## Exercise task
Please write out the complete listing that follows, exactly as it reads.

## Data provided

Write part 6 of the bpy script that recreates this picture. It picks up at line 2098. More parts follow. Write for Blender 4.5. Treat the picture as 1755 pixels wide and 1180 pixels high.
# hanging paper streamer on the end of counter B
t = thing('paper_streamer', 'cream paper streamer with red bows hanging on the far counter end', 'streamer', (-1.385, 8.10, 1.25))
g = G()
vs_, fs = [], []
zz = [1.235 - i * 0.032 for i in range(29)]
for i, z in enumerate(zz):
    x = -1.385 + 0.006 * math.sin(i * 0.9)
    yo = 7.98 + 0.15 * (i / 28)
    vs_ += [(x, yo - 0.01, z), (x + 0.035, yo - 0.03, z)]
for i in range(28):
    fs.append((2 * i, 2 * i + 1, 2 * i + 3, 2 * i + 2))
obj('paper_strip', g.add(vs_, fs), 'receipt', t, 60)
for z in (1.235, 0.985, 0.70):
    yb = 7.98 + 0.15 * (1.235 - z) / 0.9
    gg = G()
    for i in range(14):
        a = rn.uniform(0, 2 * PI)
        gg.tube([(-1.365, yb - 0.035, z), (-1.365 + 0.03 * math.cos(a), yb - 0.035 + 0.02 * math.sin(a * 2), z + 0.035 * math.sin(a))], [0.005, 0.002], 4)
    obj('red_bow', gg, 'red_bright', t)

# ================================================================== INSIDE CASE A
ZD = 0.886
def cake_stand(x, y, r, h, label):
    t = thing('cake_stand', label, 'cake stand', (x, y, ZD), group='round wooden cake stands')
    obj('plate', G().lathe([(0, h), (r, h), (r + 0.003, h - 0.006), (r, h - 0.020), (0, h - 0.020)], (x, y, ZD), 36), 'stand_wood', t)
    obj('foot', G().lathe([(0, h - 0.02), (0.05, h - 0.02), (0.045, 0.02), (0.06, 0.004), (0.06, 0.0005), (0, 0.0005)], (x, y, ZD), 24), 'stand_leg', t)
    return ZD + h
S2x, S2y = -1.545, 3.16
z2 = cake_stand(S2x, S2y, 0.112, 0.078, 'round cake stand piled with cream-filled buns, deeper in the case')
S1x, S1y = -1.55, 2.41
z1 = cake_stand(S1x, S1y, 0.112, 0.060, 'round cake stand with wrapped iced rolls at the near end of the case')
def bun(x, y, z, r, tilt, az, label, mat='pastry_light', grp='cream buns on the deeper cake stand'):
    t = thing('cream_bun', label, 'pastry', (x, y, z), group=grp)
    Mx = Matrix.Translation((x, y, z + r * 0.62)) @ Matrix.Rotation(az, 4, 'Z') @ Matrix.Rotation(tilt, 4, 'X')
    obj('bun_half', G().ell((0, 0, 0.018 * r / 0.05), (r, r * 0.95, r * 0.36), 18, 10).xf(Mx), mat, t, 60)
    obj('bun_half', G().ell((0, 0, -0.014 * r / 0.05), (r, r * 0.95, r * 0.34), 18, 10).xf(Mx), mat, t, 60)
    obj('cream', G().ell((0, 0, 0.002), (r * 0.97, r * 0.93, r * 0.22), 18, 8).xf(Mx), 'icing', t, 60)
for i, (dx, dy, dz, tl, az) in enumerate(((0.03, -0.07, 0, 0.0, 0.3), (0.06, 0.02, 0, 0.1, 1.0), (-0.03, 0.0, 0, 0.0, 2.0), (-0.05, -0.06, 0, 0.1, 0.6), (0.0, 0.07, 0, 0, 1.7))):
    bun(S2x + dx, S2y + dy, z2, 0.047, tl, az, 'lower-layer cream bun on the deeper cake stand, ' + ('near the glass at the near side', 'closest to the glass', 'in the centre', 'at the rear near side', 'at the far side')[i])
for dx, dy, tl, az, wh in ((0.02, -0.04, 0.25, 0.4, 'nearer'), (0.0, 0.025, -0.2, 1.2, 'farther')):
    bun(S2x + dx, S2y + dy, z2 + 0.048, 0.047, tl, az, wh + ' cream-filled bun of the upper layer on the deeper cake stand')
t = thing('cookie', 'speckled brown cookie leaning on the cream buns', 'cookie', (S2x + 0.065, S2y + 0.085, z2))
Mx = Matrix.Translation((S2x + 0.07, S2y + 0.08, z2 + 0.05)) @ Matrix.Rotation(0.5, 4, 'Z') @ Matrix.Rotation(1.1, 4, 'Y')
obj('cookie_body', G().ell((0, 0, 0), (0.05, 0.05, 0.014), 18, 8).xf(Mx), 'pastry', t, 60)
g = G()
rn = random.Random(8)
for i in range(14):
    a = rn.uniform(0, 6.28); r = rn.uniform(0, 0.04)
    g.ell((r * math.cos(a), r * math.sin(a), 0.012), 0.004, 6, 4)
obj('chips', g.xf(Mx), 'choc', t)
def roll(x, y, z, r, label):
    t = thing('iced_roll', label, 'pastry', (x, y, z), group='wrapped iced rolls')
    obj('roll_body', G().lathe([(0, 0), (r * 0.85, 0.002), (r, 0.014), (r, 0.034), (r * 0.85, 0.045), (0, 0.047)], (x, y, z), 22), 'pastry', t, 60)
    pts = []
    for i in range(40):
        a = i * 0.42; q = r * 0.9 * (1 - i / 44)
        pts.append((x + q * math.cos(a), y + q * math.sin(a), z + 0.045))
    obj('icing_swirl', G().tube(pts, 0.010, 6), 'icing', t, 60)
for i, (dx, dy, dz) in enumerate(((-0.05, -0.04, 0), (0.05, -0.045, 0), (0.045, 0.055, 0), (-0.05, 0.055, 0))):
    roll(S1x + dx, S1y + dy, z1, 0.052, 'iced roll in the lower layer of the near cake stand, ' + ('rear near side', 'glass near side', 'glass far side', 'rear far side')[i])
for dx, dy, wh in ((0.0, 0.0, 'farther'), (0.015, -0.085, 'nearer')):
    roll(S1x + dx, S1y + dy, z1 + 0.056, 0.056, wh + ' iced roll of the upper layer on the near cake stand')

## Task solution
Write part 6 of the bpy script that recreates this picture. It picks up at line 2098. More parts follow. Write for Blender 4.5. Treat the picture as 1755 pixels wide and 1180 pixels high.
# hanging paper streamer on the end of counter B
t = thing('paper_streamer', 'cream paper streamer with red bows hanging on the far counter end', 'streamer', (-1.385, 8.10, 1.25))
g = G()
vs_, fs = [], []
zz = [1.235 - i * 0.032 for i in range(29)]
for i, z in enumerate(zz):
    x = -1.385 + 0.006 * math.sin(i * 0.9)
    yo = 7.98 + 0.15 * (i / 28)
    vs_ += [(x, yo - 0.01, z), (x + 0.035, yo - 0.03, z)]
for i in range(28):
    fs.append((2 * i, 2 * i + 1, 2 * i + 3, 2 * i + 2))
obj('paper_strip', g.add(vs_, fs), 'receipt', t, 60)
for z in (1.235, 0.985, 0.70):
    yb = 7.98 + 0.15 * (1.235 - z) / 0.9
    gg = G()
    for i in range(14):
        a = rn.uniform(0, 2 * PI)
        gg.tube([(-1.365, yb - 0.035, z), (-1.365 + 0.03 * math.cos(a), yb - 0.035 + 0.02 * math.sin(a * 2), z + 0.035 * math.sin(a))], [0.005, 0.002], 4)
    obj('red_bow', gg, 'red_bright', t)

# ================================================================== INSIDE CASE A
ZD = 0.886
def cake_stand(x, y, r, h, label):
    t = thing('cake_stand', label, 'cake stand', (x, y, ZD), group='round wooden cake stands')
    obj('plate', G().lathe([(0, h), (r, h), (r + 0.003, h - 0.006), (r, h - 0.020), (0, h - 0.020)], (x, y, ZD), 36), 'stand_wood', t)
    obj('foot', G().lathe([(0, h - 0.02), (0.05, h - 0.02), (0.045, 0.02), (0.06, 0.004), (0.06, 0.0005), (0, 0.0005)], (x, y, ZD), 24), 'stand_leg', t)
    return ZD + h
S2x, S2y = -1.545, 3.16
z2 = cake_stand(S2x, S2y, 0.112, 0.078, 'round cake stand piled with cream-filled buns, deeper in the case')
S1x, S1y = -1.55, 2.41
z1 = cake_stand(S1x, S1y, 0.112, 0.060, 'round cake stand with wrapped iced rolls at the near end of the case')
def bun(x, y, z, r, tilt, az, label, mat='pastry_light', grp='cream buns on the deeper cake stand'):
    t = thing('cream_bun', label, 'pastry', (x, y, z), group=grp)
    Mx = Matrix.Translation((x, y, z + r * 0.62)) @ Matrix.Rotation(az, 4, 'Z') @ Matrix.Rotation(tilt, 4, 'X')
    obj('bun_half', G().ell((0, 0, 0.018 * r / 0.05), (r, r * 0.95, r * 0.36), 18, 10).xf(Mx), mat, t, 60)
    obj('bun_half', G().ell((0, 0, -0.014 * r / 0.05), (r, r * 0.95, r * 0.34), 18, 10).xf(Mx), mat, t, 60)
    obj('cream', G().ell((0, 0, 0.002), (r * 0.97, r * 0.93, r * 0.22), 18, 8).xf(Mx), 'icing', t, 60)
for i, (dx, dy, dz, tl, az) in enumerate(((0.03, -0.07, 0, 0.0, 0.3), (0.06, 0.02, 0, 0.1, 1.0), (-0.03, 0.0, 0, 0.0, 2.0), (-0.05, -0.06, 0, 0.1, 0.6), (0.0, 0.07, 0, 0, 1.7))):
    bun(S2x + dx, S2y + dy, z2, 0.047, tl, az, 'lower-layer cream bun on the deeper cake stand, ' + ('near the glass at the near side', 'closest to the glass', 'in the centre', 'at the rear near side', 'at the far side')[i])
for dx, dy, tl, az, wh in ((0.02, -0.04, 0.25, 0.4, 'nearer'), (0.0, 0.025, -0.2, 1.2, 'farther')):
    bun(S2x + dx, S2y + dy, z2 + 0.048, 0.047, tl, az, wh + ' cream-filled bun of the upper layer on the deeper cake stand')
t = thing('cookie', 'speckled brown cookie leaning on the cream buns', 'cookie', (S2x + 0.065, S2y + 0.085, z2))
Mx = Matrix.Translation((S2x + 0.07, S2y + 0.08, z2 + 0.05)) @ Matrix.Rotation(0.5, 4, 'Z') @ Matrix.Rotation(1.1, 4, 'Y')
obj('cookie_body', G().ell((0, 0, 0), (0.05, 0.05, 0.014), 18, 8).xf(Mx), 'pastry', t, 60)
g = G()
rn = random.Random(8)
for i in range(14):
    a = rn.uniform(0, 6.28); r = rn.uniform(0, 0.04)
    g.ell((r * math.cos(a), r * math.sin(a), 0.012), 0.004, 6, 4)
obj('chips', g.xf(Mx), 'choc', t)
def roll(x, y, z, r, label):
    t = thing('iced_roll', label, 'pastry', (x, y, z), group='wrapped iced rolls')
    obj('roll_body', G().lathe([(0, 0), (r * 0.85, 0.002), (r, 0.014), (r, 0.034), (r * 0.85, 0.045), (0, 0.047)], (x, y, z), 22), 'pastry', t, 60)
    pts = []
    for i in range(40):
        a = i * 0.42; q = r * 0.9 * (1 - i / 44)
        pts.append((x + q * math.cos(a), y + q * math.sin(a), z + 0.045))
    obj('icing_swirl', G().tube(pts, 0.010, 6), 'icing', t, 60)
for i, (dx, dy, dz) in enumerate(((-0.05, -0.04, 0), (0.05, -0.045, 0), (0.045, 0.055, 0), (-0.05, 0.055, 0))):
    roll(S1x + dx, S1y + dy, z1, 0.052, 'iced roll in the lower layer of the near cake stand, ' + ('rear near side', 'glass near side', 'glass far side', 'rear far side')[i])
for dx, dy, wh in ((0.0, 0.0, 'farther'), (0.015, -0.085, 'nearer')):
    roll(S1x + dx, S1y + dy, z1 + 0.056, 0.056, wh + ' iced roll of the upper layer on the near cake stand')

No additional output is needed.